Guardamos un buen recuerdo de nuestra reciente visita a Los Cascajos, uno de los pocos yacimientos anteriores a la Edad del Hierro que podemos ver en Navarra. Pero aquel día nos quedamos sin ver los cuatro posteriores de los que nos da cuenta Armendáriz en la villa de Los Arcos,
Habiendo comprobado entonces que La Atalaya ya no es más que una leve loma cultivada por los cuatro costados, vamos esta vez derechos a Los Cambrotes, yacimiento del Hierro Antiguo y Final, Romano y Medieval. El campo está más verde que cualquier otro septiembre que recordemos. Pasamos junto a la gran huerta solar y a la hilada de granjas cercana, hasta cerca de uno de los pasos del pinar que cierra por el sur el campo llano de la villa arqueña. Es una mañana de sol sincero otoñal, templado por un cierzo alegre, que llena de gozo la andada.
Siguiendo por una senda bajo la misma cordiline pinosa hasta el camino y carretera de Lazagurría, abordamos el castro llamado El Castillar, otro farallón de yesos cristalizados, de 480 metros de altura y mucho más amplio de superficie, hasta los 20.000 metros cuadrados, a 90metros del Odrón, y cerca, ya en el Valle, de la ermita de San Lorenzo, la ermita más pobre de las siete del municipio, pero la más rica en bulas papales, según me comunica el sabio arqueño y amigo Víctor Pastor. Lo estudiaron el sacerdote Livino Arjona, Castiella y Armando Llanos, que encontraron muchas e importantes cerámicas celtíberas, además de manufacturadas, pesas de telares, canas, molinos de piedra… Un incendio a finales del siglo II a. C. o a comienzos del I, devoró el poblado, cuyos habitantes se habrían instalado después en el castro más cercano a la villa actual, El Castillo, que fue muy anterior, claro, al castillo real medieval, que ocupó parte del terreno de aquel. El talud artificial es evidente. Una barriada de casas con planta rectangular, excavadas en el yeso, bajo el pinar, al sur del escarpe rocoso, compartiendo muros medianeros, es bien visible todavía. Muros de sillarejo en piedra local y de adobe completaban las fachadas. En la cima quedan recios restos de sillarejo de una construcción militar, que parece que nadie la haya estudiado.
Mientras yantamos a la sombra de los pinos maldecidos, disfrutamos de la vista panorámica, algo neblinosa, de la villa, donde campea el airón de su torre renacentista, bien protegida a sus espaldas por el oppidum prerromano, la sierra de Learza, no lejos del promontorio donde se levanta el caserón de San Gregorio. Más al oeste, las Dos Hermanas, la sierra de Cábrega y los peñascales de Codés.
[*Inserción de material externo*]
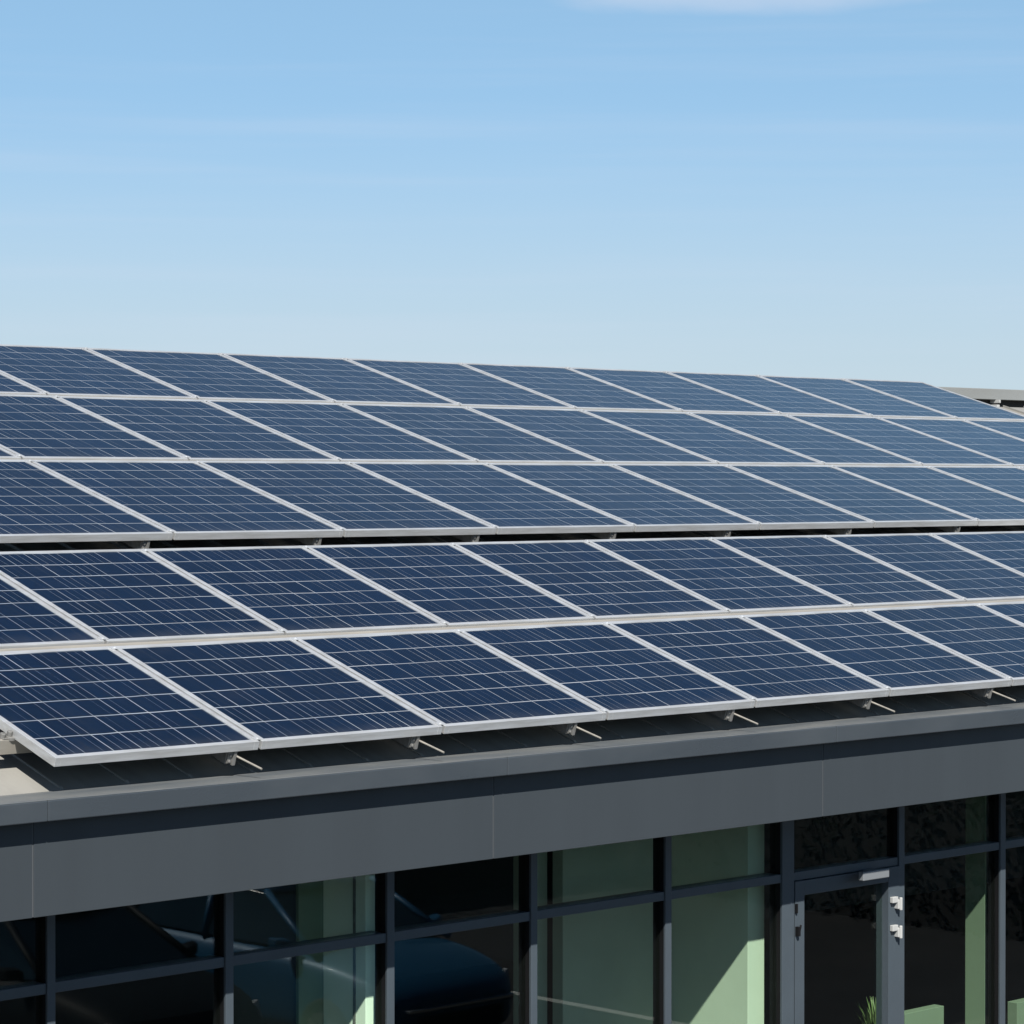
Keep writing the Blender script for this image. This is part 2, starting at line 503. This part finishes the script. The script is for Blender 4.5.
# structure behind the fascia up to the roof, and the shell
p = Part()
p.box(BX0, BX1, YF + 0.085, 13.16, ZFB + 0.051, ZCB - 0.003)
p.build('wall_core', M['black'])
p = Part()
p.prism([(13.2, 0.0), (28.6, 0.0), (28.6, 3.60), (Y2R, Z2R - th - 0.01), (Y1R, Z1R - th - 0.01), (13.2, Z0R - th - 0.01)], BX0 - 0.25, BX0 - 0.001)
p.build('wall', M['grey'])
p = Part()
p.prism([(13.2, 0.0), (28.6, 0.0), (28.6, 3.60), (Y2R, Z2R - th - 0.01), (Y1R, Z1R - th - 0.01), (13.2, Z0R - th - 0.01)], BX1 + 0.001, BX1 + 0.25)
p.build('wall', M['grey'])
p = Part()
p.box(BX0, BX1, 28.3, 28.6, 0, 3.45)
p.build('wall', M['grey'])
p = Part()
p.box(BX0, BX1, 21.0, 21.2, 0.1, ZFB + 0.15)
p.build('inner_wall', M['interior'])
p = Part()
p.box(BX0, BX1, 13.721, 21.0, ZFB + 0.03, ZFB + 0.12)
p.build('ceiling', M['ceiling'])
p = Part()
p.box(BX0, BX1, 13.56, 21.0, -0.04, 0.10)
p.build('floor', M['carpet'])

# glazing grid
ZT1, ZT0 = H - 2.900, H - 2.962
mull = [(4.21, 4.27), (5.51, 5.57), (6.82, 6.88), (8.13, 8.19), (9.433, 9.489), (10.742, 10.803), (12.062, 12.124), (13.361, 13.420), (14.697, 14.760),
        (15.968, 16.103), (17.358, 17.424), (18.674, 18.741)] + [(18.674 + 1.31 * i, 18.734 + 1.31 * i) for i in range(1, 10)]
ZB = 0.14
for x0, x1 in mull:
    p = Part()
    p.box(x0, x1, YM, YM + 0.022, ZB, ZFB + 0.009)
    mo = p.build('mullion', M['frame'], bevel=0.003)
    p = Part()
    p.box(x0 + 0.004, x1 - 0.004, YM + 0.0225, 13.71, ZB, ZFB + 0.008)
    MB.build(p.shift(), 'mullion_core', M['gasket'], mo)
DL, DR = 9, 10                               # the door bay lies between these two mullions
for i in range(len(mull) - 1):
    xa, xb = mull[i][1], mull[i + 1][0]
    p = Part()
    p.box(xa + 0.001, xb - 0.001, YM + 0.012, 13.74, ZT0, ZT1)
    p.build('transom', M['frame'], bevel=0.003)
    p = Part()
    p.box(xa + 0.001, xb - 0.001, YG, YG + 0.01, ZT1 + 0.001, ZFB + 0.008)
    p.build('window_pane', M['glass'])
    # black gasket under the soffit and round the pane
    p = Part()
    p.box(xa + 0.002, xb - 0.002, YM + 0.03, YG - 0.002, ZFB - 0.028, ZFB + 0.007)
    p.build('gasket', M['gasket'])
    if i == DL: continue
    p = Part()
    p.box(xa + 0.001, xb - 0.001, YM + 0.012, 13.74, ZB, ZB + 0.09)
    p.build('bottom_rail', M['frame'], bevel=0.003)
    p = Part()
    p.box(xa + 0.001, xb - 0.001, YG, YG + 0.01, ZB + 0.091, ZT0 - 0.001)
    p.build('window_pane', M['glass'])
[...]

Por la tarde, que es aún larga, nos aventuramos hacia El Castillo. Dejamos atrás los dos monstruos edilicios que afean la villa arqueña y por el hermoso barrio medieval subimos hasta el Barrio Alto: calle Cocheras, calle de las Cuevas, restos de los bajos muros del castillo… Como en el texto base que nos guía se habla de los depósitos de agua cercanos, subimos hasta ellos, pero una pareja de maduros que anda paseando con un perrito, al que cogen en bazos cuando nos ven, nos sacan del error: los viejos depósitos estaban mucho más al oeste. El matrimonio vive en los aledaños del viejo castillo y nos cuentan anécdotas sobre sepulturas del viejo cementerio como para no dormir. Él conoció a don Livino, del que fue monaguillo, y nos dice que trabajaba en una gasolinera riojana, donde sacaba algún dinero para sus excavaciones informales.
Caminamos un rato de este a oeste por el monte bajo de cardos, hollagas, tomillos, escobas, ontinas…, frente a un rodal de escuálidos almendros, sobre un vallecico cerealizado, que acaba cerca de las ultimas casas por el noroeste y algunas granjas. Por fin llegamos al lugar del castro primitivo, que Armendáriz cifra en 49.000 metros cuadrados, a 200 metros del Odrón, con una altura máxima de 325 metros. Fue descubierto por el arqueño inolvidable Gerardo Zúñiga, quien llamó a Amparo Castiella, que lo estudió antes que Armendáriz. Fue el fundamento del Curnonium romano, donde se encontraron importantes cerámicas celtíbéricas y una gran tinaja con estampilla de signo silábico ibérico ka. El paso de los siglos, nuevas edificaciones, roturaciones y el pinar inevitable han transformado seriamente el espacio. Por muchas vueltas que damos a la imaginación, no acabamos de identificar del todo el poblado del Hierro, luego romano, después medieval.
Se nos echa de bruces la tarde atardecida. El penúltimo sol refulge ostentoso en el blanco espejo de las más altas rocas de Codés.